Without a claim for breach of fiduciary duty, Plaintiff's claim for aiding and abetting that breach must also fall.   Therefore, the only claim against John H. Chapel is dismissed.


 The elements of a claim for money had and received are:  (1) defendant received money belonging to plaintiff;  (2) that defendant benefitted from the receipt of the money;  and (3) that under principles of good conscience, defendant should not be allowed to retain the money.   Richardson Greenshields Sec., Inc. v. Lau, 819 F.Supp. 1246, 1268 (S.D.N.Y.1993).   Plaintiff claims that Defendant wrongfully collected commissions from Plaintiff in connection with the disputed liquidation.   However, Plaintiff also alleges that Defendant refunded those commissions, so Plaintiff cannot satisfy the elements of such a claim.   Moreover, Plaintiff's contract with Defendant precludes this cause of action.   An action for money had and received is not founded on an express contract, but the law creates such an agreement in the absence of such an agreement.  In re Estate of Witbeck, 245 A.D.2d 848, 850, 666 N.Y.S.2d 315 (3d Dept 1997).   Accordingly, when a contract addresses the subject of a claim for money had and received, the claim cannot lie.   Phoenix Garden Restaurant, Inc. v. Chu, 245 A.D.2d 164, 166, 667 N.Y.S.2d 20 (1st Dept 1997).   Therefore, the fifth cause of action is dismissed.

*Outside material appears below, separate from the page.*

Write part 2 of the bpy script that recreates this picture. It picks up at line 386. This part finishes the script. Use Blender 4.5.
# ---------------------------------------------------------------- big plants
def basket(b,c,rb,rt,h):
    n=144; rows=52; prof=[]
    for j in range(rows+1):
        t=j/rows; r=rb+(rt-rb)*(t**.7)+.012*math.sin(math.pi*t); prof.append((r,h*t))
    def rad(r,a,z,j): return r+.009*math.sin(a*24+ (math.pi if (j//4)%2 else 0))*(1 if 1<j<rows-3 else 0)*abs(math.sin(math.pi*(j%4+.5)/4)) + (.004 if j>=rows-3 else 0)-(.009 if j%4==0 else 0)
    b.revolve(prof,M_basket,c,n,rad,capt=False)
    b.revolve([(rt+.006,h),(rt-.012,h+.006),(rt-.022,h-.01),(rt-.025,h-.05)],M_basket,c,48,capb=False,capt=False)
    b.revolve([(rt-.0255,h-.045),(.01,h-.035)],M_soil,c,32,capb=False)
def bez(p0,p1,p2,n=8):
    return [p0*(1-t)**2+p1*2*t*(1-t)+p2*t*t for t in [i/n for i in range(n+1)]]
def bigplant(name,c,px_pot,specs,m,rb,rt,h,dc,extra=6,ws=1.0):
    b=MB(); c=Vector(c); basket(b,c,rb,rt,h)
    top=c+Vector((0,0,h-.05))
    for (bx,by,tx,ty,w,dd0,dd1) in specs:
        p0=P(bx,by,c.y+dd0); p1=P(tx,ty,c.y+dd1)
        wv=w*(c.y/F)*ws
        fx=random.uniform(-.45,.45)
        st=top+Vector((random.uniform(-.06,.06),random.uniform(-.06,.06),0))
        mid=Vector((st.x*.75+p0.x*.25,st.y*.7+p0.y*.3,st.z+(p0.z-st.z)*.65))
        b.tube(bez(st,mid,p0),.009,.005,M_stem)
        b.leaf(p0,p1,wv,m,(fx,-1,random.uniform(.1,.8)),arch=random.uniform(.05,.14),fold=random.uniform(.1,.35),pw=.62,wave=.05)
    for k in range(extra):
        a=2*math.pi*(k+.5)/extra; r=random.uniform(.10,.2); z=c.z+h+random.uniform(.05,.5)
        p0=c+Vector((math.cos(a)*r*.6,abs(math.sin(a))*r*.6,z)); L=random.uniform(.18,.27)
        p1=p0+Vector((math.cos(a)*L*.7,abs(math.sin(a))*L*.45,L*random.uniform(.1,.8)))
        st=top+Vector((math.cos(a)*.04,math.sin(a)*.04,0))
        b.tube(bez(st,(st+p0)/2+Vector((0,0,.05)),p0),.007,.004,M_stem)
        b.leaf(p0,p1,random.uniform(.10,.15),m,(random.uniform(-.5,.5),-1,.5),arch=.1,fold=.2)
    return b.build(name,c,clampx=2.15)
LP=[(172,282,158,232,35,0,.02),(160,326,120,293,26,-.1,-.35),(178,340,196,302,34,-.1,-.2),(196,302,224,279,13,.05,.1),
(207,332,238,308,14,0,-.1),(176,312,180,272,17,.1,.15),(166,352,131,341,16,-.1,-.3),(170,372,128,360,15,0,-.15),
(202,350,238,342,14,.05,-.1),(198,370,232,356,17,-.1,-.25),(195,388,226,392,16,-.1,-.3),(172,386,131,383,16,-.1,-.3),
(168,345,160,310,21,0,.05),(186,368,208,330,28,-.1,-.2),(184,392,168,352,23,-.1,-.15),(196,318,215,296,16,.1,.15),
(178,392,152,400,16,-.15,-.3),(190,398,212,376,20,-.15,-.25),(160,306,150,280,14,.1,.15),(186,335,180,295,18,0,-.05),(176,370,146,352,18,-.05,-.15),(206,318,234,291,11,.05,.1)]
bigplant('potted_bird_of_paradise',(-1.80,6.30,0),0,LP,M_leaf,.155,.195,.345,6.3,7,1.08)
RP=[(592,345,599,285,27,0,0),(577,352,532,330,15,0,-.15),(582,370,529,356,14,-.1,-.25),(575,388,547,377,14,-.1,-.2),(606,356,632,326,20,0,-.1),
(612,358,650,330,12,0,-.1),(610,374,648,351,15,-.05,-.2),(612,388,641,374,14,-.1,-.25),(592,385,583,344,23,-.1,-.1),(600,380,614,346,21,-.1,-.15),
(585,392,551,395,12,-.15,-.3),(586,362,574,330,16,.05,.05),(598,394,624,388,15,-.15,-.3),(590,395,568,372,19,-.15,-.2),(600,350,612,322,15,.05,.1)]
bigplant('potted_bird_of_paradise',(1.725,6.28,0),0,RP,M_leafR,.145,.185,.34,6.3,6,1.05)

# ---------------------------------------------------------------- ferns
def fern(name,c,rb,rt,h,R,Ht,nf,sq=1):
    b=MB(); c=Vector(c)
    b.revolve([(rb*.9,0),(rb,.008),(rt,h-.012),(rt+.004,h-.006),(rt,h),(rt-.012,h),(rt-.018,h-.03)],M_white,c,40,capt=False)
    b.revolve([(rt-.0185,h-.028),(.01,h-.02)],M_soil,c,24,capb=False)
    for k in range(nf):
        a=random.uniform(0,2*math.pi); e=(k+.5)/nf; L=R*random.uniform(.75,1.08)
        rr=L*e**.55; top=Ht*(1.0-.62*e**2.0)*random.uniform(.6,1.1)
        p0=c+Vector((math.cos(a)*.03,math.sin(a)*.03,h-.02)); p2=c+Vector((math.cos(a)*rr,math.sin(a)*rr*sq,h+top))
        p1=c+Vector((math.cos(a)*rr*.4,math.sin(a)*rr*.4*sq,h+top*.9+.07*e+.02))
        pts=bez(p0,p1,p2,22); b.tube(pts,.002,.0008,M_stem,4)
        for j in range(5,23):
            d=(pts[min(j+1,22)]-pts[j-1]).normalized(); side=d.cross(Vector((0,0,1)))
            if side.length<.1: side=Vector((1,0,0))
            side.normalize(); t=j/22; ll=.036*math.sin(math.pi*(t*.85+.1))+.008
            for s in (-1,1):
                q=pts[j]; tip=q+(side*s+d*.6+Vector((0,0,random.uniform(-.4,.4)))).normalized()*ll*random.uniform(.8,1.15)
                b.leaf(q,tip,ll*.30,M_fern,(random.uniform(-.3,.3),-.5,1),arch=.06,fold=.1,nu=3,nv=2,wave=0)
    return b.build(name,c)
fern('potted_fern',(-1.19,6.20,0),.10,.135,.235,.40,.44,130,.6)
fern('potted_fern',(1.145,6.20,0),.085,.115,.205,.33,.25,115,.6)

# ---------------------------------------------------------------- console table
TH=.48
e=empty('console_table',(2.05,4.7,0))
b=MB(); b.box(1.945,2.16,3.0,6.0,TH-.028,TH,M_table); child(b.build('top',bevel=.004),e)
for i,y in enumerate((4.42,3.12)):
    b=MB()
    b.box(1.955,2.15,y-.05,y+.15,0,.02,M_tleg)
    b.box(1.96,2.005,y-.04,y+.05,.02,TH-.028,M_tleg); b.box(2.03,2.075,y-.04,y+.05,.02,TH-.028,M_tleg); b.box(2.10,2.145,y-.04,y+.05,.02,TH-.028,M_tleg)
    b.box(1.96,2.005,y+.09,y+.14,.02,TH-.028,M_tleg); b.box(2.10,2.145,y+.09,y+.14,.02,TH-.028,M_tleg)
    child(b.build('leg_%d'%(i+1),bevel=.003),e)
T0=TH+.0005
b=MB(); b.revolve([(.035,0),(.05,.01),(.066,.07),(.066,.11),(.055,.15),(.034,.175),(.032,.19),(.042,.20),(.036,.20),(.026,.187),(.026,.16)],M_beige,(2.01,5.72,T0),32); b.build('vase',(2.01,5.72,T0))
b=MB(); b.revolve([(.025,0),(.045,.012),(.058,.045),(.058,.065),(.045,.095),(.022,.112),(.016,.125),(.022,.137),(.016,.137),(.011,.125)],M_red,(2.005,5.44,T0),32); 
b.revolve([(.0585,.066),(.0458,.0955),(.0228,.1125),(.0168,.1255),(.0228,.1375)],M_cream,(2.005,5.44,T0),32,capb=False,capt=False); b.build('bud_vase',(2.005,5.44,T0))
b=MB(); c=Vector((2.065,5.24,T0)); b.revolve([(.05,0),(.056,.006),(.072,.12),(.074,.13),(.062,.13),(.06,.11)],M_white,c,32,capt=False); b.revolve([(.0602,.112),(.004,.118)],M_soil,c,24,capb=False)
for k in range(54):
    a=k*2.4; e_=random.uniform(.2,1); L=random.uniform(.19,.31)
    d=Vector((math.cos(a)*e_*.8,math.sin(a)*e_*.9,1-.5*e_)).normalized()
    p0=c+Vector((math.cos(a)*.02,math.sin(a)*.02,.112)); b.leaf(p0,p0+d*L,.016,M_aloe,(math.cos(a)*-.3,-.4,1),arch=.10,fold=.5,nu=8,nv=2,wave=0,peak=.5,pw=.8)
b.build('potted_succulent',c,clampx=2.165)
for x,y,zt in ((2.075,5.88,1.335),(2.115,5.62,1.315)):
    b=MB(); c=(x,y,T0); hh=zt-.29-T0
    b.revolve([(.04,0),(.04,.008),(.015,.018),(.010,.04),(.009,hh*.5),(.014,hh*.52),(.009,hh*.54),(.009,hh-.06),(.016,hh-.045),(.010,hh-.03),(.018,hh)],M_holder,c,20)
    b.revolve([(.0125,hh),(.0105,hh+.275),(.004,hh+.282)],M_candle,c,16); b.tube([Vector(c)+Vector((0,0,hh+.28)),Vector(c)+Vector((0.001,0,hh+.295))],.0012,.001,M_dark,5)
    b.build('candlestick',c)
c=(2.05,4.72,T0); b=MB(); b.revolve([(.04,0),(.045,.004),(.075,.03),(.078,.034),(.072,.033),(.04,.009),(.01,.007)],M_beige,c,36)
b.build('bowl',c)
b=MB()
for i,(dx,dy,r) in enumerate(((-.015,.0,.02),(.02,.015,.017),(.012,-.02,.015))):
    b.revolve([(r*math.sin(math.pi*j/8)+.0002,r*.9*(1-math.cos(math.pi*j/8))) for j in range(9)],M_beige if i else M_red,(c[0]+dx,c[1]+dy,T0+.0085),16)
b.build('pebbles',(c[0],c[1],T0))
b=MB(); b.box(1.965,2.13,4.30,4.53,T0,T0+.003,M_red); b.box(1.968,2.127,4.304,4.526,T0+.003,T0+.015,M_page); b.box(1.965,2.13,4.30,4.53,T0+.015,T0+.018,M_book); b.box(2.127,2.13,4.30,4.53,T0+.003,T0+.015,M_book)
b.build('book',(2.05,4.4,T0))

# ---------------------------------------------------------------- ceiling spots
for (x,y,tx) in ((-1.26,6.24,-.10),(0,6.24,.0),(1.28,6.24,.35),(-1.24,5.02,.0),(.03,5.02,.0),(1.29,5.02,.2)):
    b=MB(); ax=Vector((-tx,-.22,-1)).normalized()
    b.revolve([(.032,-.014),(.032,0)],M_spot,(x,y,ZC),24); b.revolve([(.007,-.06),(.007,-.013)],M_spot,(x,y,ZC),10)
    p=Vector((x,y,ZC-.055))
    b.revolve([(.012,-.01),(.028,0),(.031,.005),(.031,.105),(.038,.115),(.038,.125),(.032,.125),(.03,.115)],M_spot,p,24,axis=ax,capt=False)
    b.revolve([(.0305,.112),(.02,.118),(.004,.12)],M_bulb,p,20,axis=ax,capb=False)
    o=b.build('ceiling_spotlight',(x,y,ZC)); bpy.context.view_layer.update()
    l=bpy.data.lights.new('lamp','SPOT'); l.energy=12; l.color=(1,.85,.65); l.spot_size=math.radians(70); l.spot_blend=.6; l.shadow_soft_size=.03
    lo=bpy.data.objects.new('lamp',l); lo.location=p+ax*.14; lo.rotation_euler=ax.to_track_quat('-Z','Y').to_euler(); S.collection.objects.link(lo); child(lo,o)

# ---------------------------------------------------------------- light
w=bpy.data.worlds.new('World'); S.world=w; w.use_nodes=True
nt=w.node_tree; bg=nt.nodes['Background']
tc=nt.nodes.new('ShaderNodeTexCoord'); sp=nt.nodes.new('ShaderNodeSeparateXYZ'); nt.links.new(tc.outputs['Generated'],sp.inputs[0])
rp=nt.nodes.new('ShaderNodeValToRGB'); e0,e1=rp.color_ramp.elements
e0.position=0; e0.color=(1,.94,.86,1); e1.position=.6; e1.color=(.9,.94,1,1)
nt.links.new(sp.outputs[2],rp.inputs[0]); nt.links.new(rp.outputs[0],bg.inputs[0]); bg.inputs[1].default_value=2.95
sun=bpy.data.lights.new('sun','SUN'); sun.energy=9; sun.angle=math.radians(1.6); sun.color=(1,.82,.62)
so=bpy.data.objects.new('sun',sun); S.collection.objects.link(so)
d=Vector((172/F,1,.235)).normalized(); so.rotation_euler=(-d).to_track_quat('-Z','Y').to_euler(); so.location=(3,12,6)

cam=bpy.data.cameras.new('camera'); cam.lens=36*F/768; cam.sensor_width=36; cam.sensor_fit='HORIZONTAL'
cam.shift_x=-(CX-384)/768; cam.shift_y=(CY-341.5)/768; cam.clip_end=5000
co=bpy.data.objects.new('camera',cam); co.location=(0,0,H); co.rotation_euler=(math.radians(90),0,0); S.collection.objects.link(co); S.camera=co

 Conversion is an “unauthorized assumption and exercise of the right of ownership over goods belonging to another to the exclusion of the owner's rights.”  Peters Griffin Woodward, Inc. v. WCSC, Inc., 88 A.D.2d 883, 452 N.Y.S.2d 599 (1st Dept 1982).   The alleged conversion here is the liquidation of Plaintiff's securities, thus depriving Plaintiff of entitlement to those assets.   However, Plaintiff's contract claim is identical in that he alleges that Defendant wrongfully liquidated plaintiff's margin account.   A contract claim cannot be recast as one for the tort of conversion.  Yeterian v. Heather Mills N.V. Inc., 183 A.D.2d 493, 494, 583 N.Y.S.2d 439 (1st Dept 1992).   Therefore, the sixth cause of action is dismissed.

Accordingly, it is ordered, that Defendant's motion is granted and the action is dismissed.